Job Interviewing Skills with Expert Chantel Bonneau

Ready for your job interview? Chantel Bonneau, a UCLA graduate and College Unit Director at Northwestern Mutual – Los Angeles, gives advice on how to ace your next interview.

Q: What steps do I take prior to my job interview?
Do your research. Go to the company’s website and read up on its mission, values, culture, clients, etc. If you know specifics about who you’ll be interviewing with, do a simple Google search and add the interviewer(s) on LinkedIn. This is an easy way to get to know a little bit about who you’re about to sit down with.

Find out how long it takes to get to the location of your meeting and map a route to get there, especially if the interview is taking place in an area unfamiliar to you. Make sure to allocate enough time for additional delays or traffic.

Confirm your interview at least 24 hours before. If you haven’t received a confirmation, call. It’s another easy way to demonstrate that you’re eager to meet.

Think about questions you might have for the interviewer (e.g. about his or her role, the company’s culture, day-to-day life, etc.) Write them out ahead of time so you’re prepared for a two-way dialogue.

Q: Hmm… what do I wear to my interview?
Think conservative – it’s better to be overdressed than appear too casual. It might be helpful to ask yourself, “Would I wear this in front of a date’s parents?”

Q: How early should I arrive to my interview?
Plan to show up for your interview five minutes early. This gives you time to check in and take a few deep breaths before your meeting. If you show up too early, you could make the interviewer feel rushed. It could also imply a lack of time management skills.

Arriving late is unacceptable. Your interviewer may assume you don’t care about his or her time, you’re unorganized, or simply disinterested.

Q: What should I bring with me?
Always bring a copy of your cover letter and resume (even if the interviewer already has it). Also bring a folder with additional copies in case you’re interviewed by more than one person. Never assume your cover letter was read from beginning to end. Hiring managers are often very busy, so you should touch on points addressed in your letter.

Share your portfolio. If appropriate, bring examples of your work that align with the job you’re interviewing for.

Come with paper and something to write with (along with that list of questions you wrote down).Taking thoughtful notes during your conversation will show that you’re engaged and prepared to listen.

Q: What kinds of questions can I ask?
It’s highly unlikely that the interviewer will cover everything you want or need to know about the position you’re applying for, so feel free to ask questions. If you can’t think of any questions, you can also ask for feedback. Below is a list of questions you might ask an interviewer:

  • What do you like most about the company?
  • Why do you choose to work here?
  • In what capacity might we work together?
  • What is the rate of turnover here? How many people stay long-term?
  • What opportunities exist for individual growth and leadership development?
  • For the position I’m applying for, what might success look like?
  • What charities or local organizations are the company tied to?

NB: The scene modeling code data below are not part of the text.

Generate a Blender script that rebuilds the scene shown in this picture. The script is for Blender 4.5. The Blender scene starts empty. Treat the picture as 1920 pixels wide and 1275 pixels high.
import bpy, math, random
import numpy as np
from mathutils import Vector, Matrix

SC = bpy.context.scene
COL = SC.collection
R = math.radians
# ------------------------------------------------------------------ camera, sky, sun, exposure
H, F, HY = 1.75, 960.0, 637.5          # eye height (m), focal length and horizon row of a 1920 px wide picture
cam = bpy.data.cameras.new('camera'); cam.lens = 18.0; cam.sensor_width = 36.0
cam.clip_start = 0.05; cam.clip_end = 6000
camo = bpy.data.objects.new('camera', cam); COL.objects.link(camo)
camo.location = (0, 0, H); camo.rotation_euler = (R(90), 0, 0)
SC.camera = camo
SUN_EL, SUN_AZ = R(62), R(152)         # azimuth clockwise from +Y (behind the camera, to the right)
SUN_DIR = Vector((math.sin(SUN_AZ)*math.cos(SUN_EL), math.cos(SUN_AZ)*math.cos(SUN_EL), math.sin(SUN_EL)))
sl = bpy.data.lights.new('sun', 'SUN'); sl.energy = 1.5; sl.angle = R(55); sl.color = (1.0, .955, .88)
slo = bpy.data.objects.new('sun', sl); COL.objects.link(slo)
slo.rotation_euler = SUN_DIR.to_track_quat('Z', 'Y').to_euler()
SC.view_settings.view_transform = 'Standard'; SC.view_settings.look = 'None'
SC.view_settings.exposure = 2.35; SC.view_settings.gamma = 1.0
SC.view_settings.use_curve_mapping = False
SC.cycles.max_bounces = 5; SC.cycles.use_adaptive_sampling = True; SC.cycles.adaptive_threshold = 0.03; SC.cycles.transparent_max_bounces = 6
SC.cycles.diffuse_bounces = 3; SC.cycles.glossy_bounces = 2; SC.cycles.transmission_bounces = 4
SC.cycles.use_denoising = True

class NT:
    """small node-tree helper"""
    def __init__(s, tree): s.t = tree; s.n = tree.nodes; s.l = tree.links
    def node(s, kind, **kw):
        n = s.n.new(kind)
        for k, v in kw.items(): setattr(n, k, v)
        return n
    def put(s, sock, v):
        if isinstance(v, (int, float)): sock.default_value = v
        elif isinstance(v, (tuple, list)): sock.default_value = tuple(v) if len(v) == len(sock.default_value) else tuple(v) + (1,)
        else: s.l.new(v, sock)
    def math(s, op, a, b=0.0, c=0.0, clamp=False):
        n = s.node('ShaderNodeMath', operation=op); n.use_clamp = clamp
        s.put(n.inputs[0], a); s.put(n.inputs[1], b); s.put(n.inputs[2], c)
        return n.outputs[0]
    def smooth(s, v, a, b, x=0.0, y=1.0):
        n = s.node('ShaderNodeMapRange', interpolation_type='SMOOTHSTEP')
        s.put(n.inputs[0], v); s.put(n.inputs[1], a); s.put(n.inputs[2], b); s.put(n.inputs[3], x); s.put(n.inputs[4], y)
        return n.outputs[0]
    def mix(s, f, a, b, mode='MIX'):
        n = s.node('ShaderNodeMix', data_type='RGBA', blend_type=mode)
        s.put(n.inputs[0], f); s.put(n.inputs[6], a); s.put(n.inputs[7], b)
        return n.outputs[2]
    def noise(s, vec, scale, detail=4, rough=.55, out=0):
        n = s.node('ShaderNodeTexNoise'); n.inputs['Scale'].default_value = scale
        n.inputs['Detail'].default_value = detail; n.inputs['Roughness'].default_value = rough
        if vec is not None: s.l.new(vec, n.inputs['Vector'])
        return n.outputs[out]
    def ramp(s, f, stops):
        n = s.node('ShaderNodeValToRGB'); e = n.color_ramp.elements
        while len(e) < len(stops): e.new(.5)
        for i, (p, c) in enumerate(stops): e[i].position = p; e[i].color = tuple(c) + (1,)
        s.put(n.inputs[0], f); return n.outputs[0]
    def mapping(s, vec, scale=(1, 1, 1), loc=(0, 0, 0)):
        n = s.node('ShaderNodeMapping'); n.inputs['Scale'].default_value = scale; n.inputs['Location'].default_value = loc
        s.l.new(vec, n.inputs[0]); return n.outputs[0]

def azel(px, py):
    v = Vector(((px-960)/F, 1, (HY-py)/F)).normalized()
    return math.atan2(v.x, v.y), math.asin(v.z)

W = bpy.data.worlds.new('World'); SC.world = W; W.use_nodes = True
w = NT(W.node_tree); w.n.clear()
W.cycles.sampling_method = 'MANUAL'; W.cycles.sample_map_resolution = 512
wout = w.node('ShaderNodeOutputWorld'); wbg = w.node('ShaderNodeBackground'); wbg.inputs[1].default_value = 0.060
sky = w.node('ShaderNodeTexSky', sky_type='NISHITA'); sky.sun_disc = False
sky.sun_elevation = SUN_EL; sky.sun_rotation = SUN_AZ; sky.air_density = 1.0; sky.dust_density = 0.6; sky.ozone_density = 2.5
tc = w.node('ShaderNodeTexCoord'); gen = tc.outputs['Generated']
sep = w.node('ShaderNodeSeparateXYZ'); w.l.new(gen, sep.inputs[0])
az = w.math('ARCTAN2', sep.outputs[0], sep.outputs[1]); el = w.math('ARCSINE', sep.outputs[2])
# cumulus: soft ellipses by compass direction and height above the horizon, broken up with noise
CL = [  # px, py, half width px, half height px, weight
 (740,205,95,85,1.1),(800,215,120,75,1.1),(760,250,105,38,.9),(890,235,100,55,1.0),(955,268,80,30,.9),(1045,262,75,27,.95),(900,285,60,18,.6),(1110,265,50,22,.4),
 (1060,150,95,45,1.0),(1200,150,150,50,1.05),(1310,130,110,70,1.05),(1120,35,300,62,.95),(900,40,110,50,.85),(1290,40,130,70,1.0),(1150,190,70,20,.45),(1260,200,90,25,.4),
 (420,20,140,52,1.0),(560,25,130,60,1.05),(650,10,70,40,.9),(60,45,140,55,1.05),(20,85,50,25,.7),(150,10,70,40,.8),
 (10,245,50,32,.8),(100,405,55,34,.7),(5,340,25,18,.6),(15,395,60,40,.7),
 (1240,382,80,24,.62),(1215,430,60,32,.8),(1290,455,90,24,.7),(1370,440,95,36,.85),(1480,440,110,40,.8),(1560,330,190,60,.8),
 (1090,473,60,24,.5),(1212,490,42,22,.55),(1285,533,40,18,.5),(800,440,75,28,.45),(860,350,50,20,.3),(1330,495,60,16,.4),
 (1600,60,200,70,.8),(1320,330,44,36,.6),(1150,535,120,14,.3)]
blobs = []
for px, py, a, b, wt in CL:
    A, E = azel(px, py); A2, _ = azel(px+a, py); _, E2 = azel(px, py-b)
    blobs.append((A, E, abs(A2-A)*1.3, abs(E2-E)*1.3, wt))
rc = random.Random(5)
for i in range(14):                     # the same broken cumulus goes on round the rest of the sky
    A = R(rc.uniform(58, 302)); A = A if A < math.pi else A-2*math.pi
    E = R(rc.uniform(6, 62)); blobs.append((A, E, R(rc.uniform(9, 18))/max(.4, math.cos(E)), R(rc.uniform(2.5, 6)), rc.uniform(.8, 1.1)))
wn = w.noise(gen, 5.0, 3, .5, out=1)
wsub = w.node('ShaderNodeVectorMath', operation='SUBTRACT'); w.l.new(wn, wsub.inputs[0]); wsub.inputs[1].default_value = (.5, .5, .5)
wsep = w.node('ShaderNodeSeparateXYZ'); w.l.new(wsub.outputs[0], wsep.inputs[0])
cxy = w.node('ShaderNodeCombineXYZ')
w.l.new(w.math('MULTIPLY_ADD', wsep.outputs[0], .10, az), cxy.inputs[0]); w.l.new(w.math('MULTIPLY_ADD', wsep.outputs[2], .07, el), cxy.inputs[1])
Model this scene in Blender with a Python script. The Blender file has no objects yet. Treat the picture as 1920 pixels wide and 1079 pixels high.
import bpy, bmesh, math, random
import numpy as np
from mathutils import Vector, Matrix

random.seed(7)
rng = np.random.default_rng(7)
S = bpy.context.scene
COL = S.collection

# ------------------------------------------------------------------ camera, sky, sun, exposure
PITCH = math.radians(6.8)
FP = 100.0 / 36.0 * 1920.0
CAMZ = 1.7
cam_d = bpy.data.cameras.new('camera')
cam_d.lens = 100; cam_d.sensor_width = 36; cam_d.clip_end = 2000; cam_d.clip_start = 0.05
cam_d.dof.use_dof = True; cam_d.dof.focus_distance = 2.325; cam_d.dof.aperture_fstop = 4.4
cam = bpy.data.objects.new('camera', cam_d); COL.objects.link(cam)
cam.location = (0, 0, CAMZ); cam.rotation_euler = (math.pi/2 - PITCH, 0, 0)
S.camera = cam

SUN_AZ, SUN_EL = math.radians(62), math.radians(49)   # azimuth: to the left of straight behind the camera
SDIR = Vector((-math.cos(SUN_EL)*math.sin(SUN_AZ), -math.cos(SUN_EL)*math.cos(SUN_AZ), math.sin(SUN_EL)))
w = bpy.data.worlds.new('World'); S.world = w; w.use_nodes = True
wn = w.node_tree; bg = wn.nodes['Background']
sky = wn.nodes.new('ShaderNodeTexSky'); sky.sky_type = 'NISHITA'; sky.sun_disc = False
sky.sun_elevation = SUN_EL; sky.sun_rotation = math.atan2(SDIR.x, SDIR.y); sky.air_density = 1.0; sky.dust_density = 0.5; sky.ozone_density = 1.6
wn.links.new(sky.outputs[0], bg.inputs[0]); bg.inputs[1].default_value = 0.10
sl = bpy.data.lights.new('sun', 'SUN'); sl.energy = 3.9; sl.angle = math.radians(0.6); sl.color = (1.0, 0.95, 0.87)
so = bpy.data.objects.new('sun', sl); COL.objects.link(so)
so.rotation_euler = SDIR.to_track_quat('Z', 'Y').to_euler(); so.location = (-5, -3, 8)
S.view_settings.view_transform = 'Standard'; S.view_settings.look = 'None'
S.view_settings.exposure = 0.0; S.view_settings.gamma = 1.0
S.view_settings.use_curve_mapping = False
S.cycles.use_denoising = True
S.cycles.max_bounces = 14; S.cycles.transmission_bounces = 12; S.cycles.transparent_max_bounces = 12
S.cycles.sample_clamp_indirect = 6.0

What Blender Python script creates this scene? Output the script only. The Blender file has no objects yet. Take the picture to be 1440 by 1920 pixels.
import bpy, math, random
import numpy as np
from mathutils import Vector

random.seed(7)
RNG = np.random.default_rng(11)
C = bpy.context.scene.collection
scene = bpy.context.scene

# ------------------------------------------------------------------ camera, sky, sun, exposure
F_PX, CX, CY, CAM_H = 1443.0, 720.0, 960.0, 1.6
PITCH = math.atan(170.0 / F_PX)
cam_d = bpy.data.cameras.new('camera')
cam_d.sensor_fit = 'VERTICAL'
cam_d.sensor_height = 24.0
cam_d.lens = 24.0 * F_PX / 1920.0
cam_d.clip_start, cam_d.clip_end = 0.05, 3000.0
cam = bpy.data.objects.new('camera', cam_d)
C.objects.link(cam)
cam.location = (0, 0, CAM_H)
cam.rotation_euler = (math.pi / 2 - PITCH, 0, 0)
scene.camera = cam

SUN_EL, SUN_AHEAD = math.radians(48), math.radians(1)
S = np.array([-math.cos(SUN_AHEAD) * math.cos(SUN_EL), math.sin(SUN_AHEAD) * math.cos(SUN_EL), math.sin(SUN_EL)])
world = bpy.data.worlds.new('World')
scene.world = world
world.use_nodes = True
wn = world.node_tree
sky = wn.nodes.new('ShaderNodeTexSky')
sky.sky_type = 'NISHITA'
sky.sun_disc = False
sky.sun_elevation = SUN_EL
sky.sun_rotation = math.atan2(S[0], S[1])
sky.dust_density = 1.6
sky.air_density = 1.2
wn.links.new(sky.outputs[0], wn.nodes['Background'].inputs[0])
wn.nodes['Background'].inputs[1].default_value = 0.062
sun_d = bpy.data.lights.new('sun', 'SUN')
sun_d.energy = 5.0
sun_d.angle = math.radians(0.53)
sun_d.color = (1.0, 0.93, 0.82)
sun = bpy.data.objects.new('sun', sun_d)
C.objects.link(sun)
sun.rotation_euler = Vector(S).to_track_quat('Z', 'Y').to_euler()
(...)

Q: Are there questions that should be avoided during an interview?
Be conscious about what questions you ask during a first interview. Remember, an interview is not typically a time for salary negotiations to take place. Also, be careful not to ask personal questions that the interviewer might feel uncomfortable answering. Here are some questions to avoid:

  • How much paid time off (vacation time) will I receive?
  • Do you like the other people that work here?
  • What do you dislike most about the company?

Q: Is it okay to ask about compensation and/or benefits during an interview?

If you’re already aware of the interview process and, for example, know that compensation is discussed in the third interview, wait until then to ask about it. In general, compensation shouldn’t be the first thing you talk about (unless it’s brought up by the interviewer).

Q: If I’m asked what I’d like to be paid, how should I respond?
This question is tricky and usually meant to gauge how much you think you’re worth – and if you’re in touch with reality.

Know that you don’t have to answer this question on the spot. It’s okay to ask for additional time to give the questions a more thoughtful answer. You should typically get back to them within 24 hours.

You can prepare yourself by researching your career field. Websites like and will help you understand the range of salaries someone of your skill and experience level might earn.

Ask someone you know and trust in your field to give you honest feedback about what they’d offer you for a similar position.

If you’ve held a previous internship or full-time position in the field, consider your starting (and ending) salaries. For example, if you made $20,000 a year at your internship (prior to graduation), perhaps you’re comfortable with $28-30,000 starting.

You can learn more about how to negotiate your salary on our site.

Q: If I have to cancel an interview, how should I go about it?
If you have a cold, do what you need to do to manage it. It’s okay to let the interviewer know you’re a little under the weather. Just don’t complain about it!

If you’re no longer interested in the job or decide not to take the interview, graciously and politely decline via phone or send an apologetic email.

Q: What is something you wish you could tell interviewees but don’t?
We schedule our college internship interviews early in the morning on purpose. We want you to be alert, awake and engaged, and show us that you prioritized the interview over maybe going out the night before.